(WHAT IS NEEDED): Write out the listing below without alteration, omitting its pictures.

(RECORDS PROVIDED):

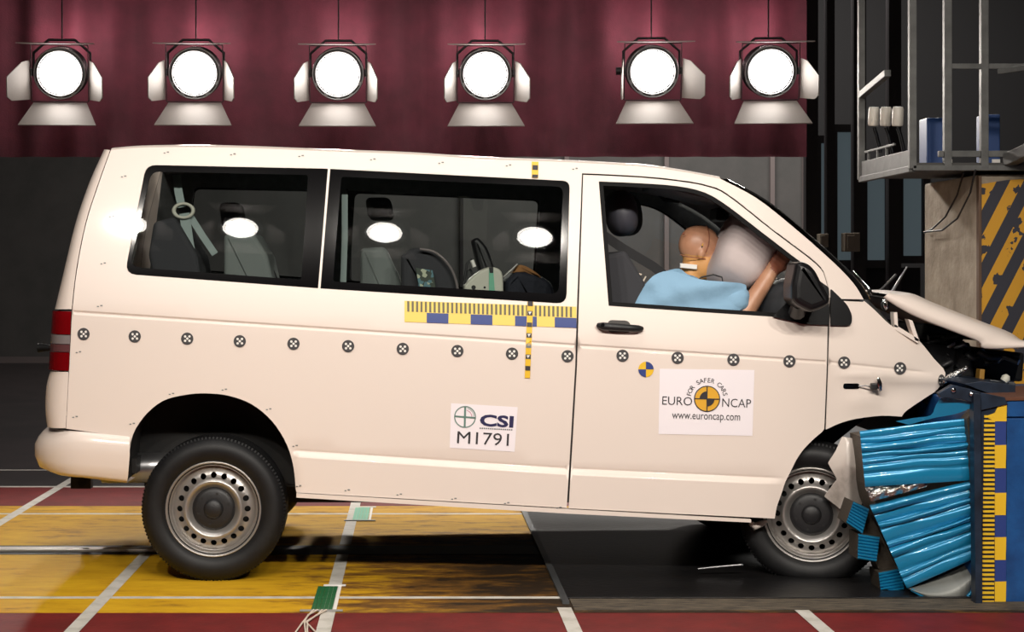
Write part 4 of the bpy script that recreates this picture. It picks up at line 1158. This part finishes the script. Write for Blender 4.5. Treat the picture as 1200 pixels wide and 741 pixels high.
MB().box((xg+1.25, Yg0+.01, zg+.085), (2.2, .03, .035), bevel=.003).build('edge_beam', frame, gal)
beam((xg, Yg0, zg), (xg, Yg1, zg), .035, 'edge_beam')
zz = 3.6
beam((xg, Yg1, zg), (xg, Yg1, zz), .04, 'post'); beam((xg, Yg0, zg), (xg, Yg0, zz), .04, 'post')
for px in (1110, 1153):
    X = P(px, 0, Yg0).x; beam((X, Yg0, zg), (X, Yg0, zz), .042, 'post')
z2 = P(0, 78, Yg0).z; beam((P(1108, 0, Yg0).x, Yg0, z2), (xg+2.4, Yg0, z2), .03, 'rail')
beam((P(1170, 0, Yg0).x, Yg0, z2-.03), (xg+1.1, Yg0-.55, z2+.02), .03, 'rail')
z3 = P(0, 95, Yg1).z
beam((xg, Yg1, z3-.09), (xg, Yg0+.5, z3-.02), .04, 'rail')
beam((P(1182, 178, Yg0).x, Yg0, zg+.05), (P(1240, 150, Yg0-.5).x, Yg0-.5, zg+.14), .07, 'bracket')
for k, px in enumerate((1021, 1031, 1041)):
    beam((xg+.0, Yg1-.18-.2*k, zg+.1), (xg+.0, Yg1-.18-.2*k, zg+.16), .014, 'stud')
beam((xg, Yg1-.1, zg+.165), (xg, Yg0+.35, zg+.165), .014, 'cable_rail')
for k, (px, nm) in enumerate(((1024, 'left'), (1038, 'middle'), (1052, 'right'))):
    Y = 1.7-.14*k
    p = P(px, 138, Y)
    t = empty('floodlight', tuple(P(px+8, 178, Y)), 'small white floodlight head on the gallery, %s one of three' % nm, 'floodlight', 'white floodlights on the gallery')
    MB().lathe([(.0001, -.05), (.03, -.05), (.034, -.04), (.034, .05), (.028, .065), (.0001, .065)], Matrix.Translation(p) @ Matrix.Rotation(PI/2+.15, 4, 'X'), 16).build('lamp_can', mat('white_can_%d' % k, (206, 200, 190), .5) if k == 0 else MATS['white_can_0'], t)
    MB().tube([p-Vector((0, 0, .06)), P(px+3, 158, Y), P(px+8, 179, Y)], .012, 6).build('arm', darkmetal, t)
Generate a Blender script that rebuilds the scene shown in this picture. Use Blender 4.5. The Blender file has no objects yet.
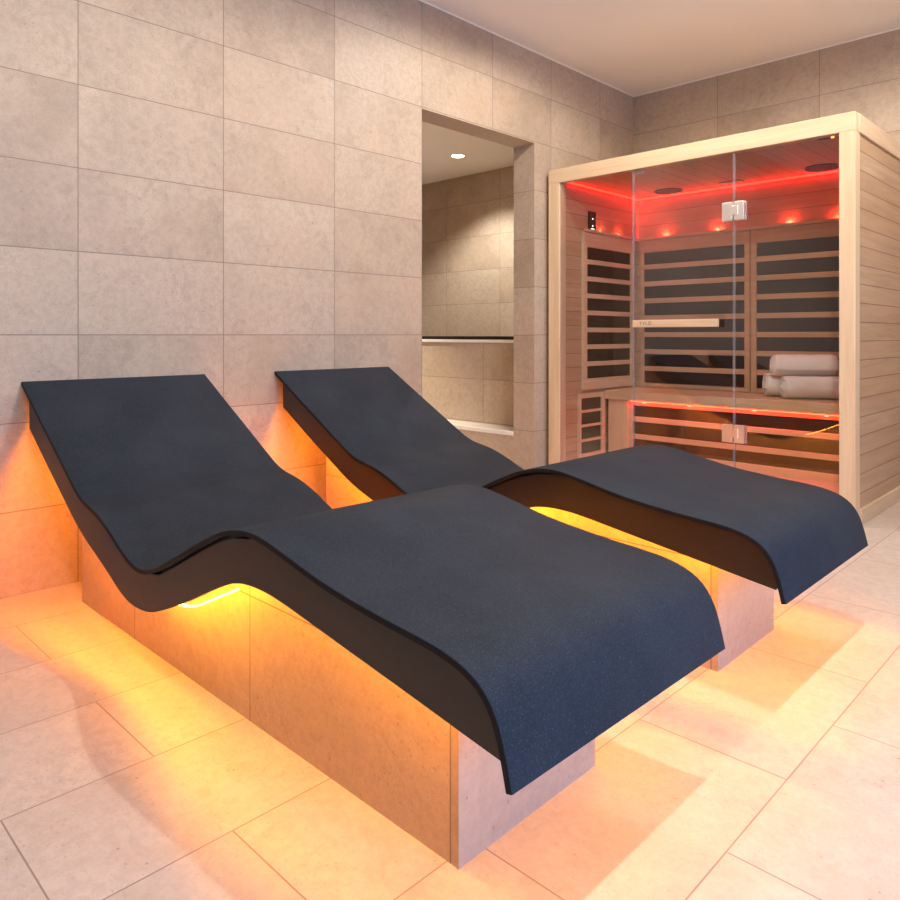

(THE REPLY):
Write part 4 of the bpy script that recreates this picture. It picks up at line 1158. This part finishes the script. Write for Blender 4.5. Treat the picture as 1200 pixels wide and 741 pixels high.
MB().box((xg+1.25, Yg0+.01, zg+.085), (2.2, .03, .035), bevel=.003).build('edge_beam', frame, gal)
beam((xg, Yg0, zg), (xg, Yg1, zg), .035, 'edge_beam')
zz = 3.6
beam((xg, Yg1, zg), (xg, Yg1, zz), .04, 'post'); beam((xg, Yg0, zg), (xg, Yg0, zz), .04, 'post')
for px in (1110, 1153):
    X = P(px, 0, Yg0).x; beam((X, Yg0, zg), (X, Yg0, zz), .042, 'post')
z2 = P(0, 78, Yg0).z; beam((P(1108, 0, Yg0).x, Yg0, z2), (xg+2.4, Yg0, z2), .03, 'rail')
beam((P(1170, 0, Yg0).x, Yg0, z2-.03), (xg+1.1, Yg0-.55, z2+.02), .03, 'rail')
z3 = P(0, 95, Yg1).z
beam((xg, Yg1, z3-.09), (xg, Yg0+.5, z3-.02), .04, 'rail')
beam((P(1182, 178, Yg0).x, Yg0, zg+.05), (P(1240, 150, Yg0-.5).x, Yg0-.5, zg+.14), .07, 'bracket')
for k, px in enumerate((1021, 1031, 1041)):
    beam((xg+.0, Yg1-.18-.2*k, zg+.1), (xg+.0, Yg1-.18-.2*k, zg+.16), .014, 'stud')
beam((xg, Yg1-.1, zg+.165), (xg, Yg0+.35, zg+.165), .014, 'cable_rail')
for k, (px, nm) in enumerate(((1024, 'left'), (1038, 'middle'), (1052, 'right'))):
    Y = 1.7-.14*k
    p = P(px, 138, Y)
    t = empty('floodlight', tuple(P(px+8, 178, Y)), 'small white floodlight head on the gallery, %s one of three' % nm, 'floodlight', 'white floodlights on the gallery')
    MB().lathe([(.0001, -.05), (.03, -.05), (.034, -.04), (.034, .05), (.028, .065), (.0001, .065)], Matrix.Translation(p) @ Matrix.Rotation(PI/2+.15, 4, 'X'), 16).build('lamp_can', mat('white_can_%d' % k, (206, 200, 190), .5) if k == 0 else MATS['white_can_0'], t)
    MB().tube([p-Vector((0, 0, .06)), P(px+3, 158, Y), P(px+8, 179, Y)], .012, 6).build('arm', darkmetal, t)
Generate a Blender script that rebuilds the scene shown in this picture. Use Blender 4.5. The Blender file has no objects yet.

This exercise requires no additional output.